Você pode fazer uma apresentação surpresa de um grupo de dança em um prédio comercial ou na franquia de sua escolha: os dançarinos entram um a um, com a sua fantasia festiva escondida sob disfarces facilmente removíveis, até que o último adentra com um grande aparelho de som portátil e aperta play.
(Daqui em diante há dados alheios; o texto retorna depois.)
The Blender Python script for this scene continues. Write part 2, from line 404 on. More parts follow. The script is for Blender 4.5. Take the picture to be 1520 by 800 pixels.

Surpreendemente, a banda terminou uma música, os membros trocaram de instrumentos enquanto o grito da microfonia rasgava o ar, e então engataram outra música, esbarrando contra as prateleiras, batendo nos refrigeradores, puxando os cartazes de papelão sobre as suas cabeças e atacando pessoas — todos nós olhando nervosamente para trás e para a frente, entre eles e a delegacia de polícia. Alguns civis que tinham vindo comprar cigarros se juntaram à multidão deslumbrados. Algumas pessoas estavam arremessando petiscos, doces, quebrando coisas, destruindo o lugar; este foi o tópico mais controverso depois, pois os garotos que estavam fazendo isso eram principalmente garotos burgueses do subúrbio que não corriam nenhum risco e não estavam preocupados com o bem-estar de Z nem com nada. Outros, e isso era muito mais bonito para mim, estavam se dando conta de que nós éramos os donos do lugar por um momento e eles poderiam fazer o que quisessem, estavam pegando doces e outros produtos, olhando para eles, e então largando-os, dando-se conta de como eles não tinham valor algum, não importa qual fosse o preço, especialmente se comparados com o furor do que realmente estava acontecendo. Z., por sua parte, ficou placidamente no seu lugar atrás do balcão — pois a única câmera de vigilância da loja estava apontada para lá! A banda trocou de instrumentos novamente no meio da música, tocando notas aleatórias e gritando absurdos — alguém da plateia pulou atrás de uma das baterias, e começou a tocar como se fosse a coisa mais natural — outros o seguiram — e então olhares de terror espalharam-se pela sala, quando todos nós vimos as luzes piscantes de uma viatura da polícia que ali chegava.


E sabe o que mais? Nós nos safamos. Os porcos encostaram, olharam para dentro, e, vendo a sua loja de rosquinhas predileta queimando num pandemônio além de qualquer coisa na sua descrição de emprego, foram embora em desespero ou negação — basicamente nos dando autorização para tomarmos a cidade: pois se podíamos fazer isso tão facilmente, então o que mais? "Devemos sair daqui?" gritou um dos integrantes da banda, agarrando um pedestal de prato. "Não, cara, ele foram pegar a Black Mariah", falou arrastadamente Z., "continuem tocando". A banda tocou por mais vinte minutos, até que todos tivessem satisfeitos que tínhamos feito o que tínhamos nos proposto; os camburões nunca apareceram. Ainda com a cabeça girando em um delírio de adrenalina, nós rapidamente empacotamos todo o equipamento pela porta de trás e colocamos dentro do furgão, enquanto quem morava na cidade saiu caminhando lentamente pela noite, trocando sorrisos de descrença e de prazer. Pelas próximas semanas, sempre que dois de nós nos cruzávamos na rua, ou em uma biblioteca, ou em uma cafeteria, nós trocávamos um olhar de cúmplices: nós tínhamos visto que todo as plácidas vizinhanças e shopping centers, até mesmo as lojas de conveniência, eram uma mera fachada, atrás da qual um mundo doido espreitava — apenas esperando por uma chance para sair.


Você pode organizar apresentações públicas de bonecos para crianças que passem informações importantes também para os seus pais; você pode ser capaz de conseguir apresentações educacionais em escolas também.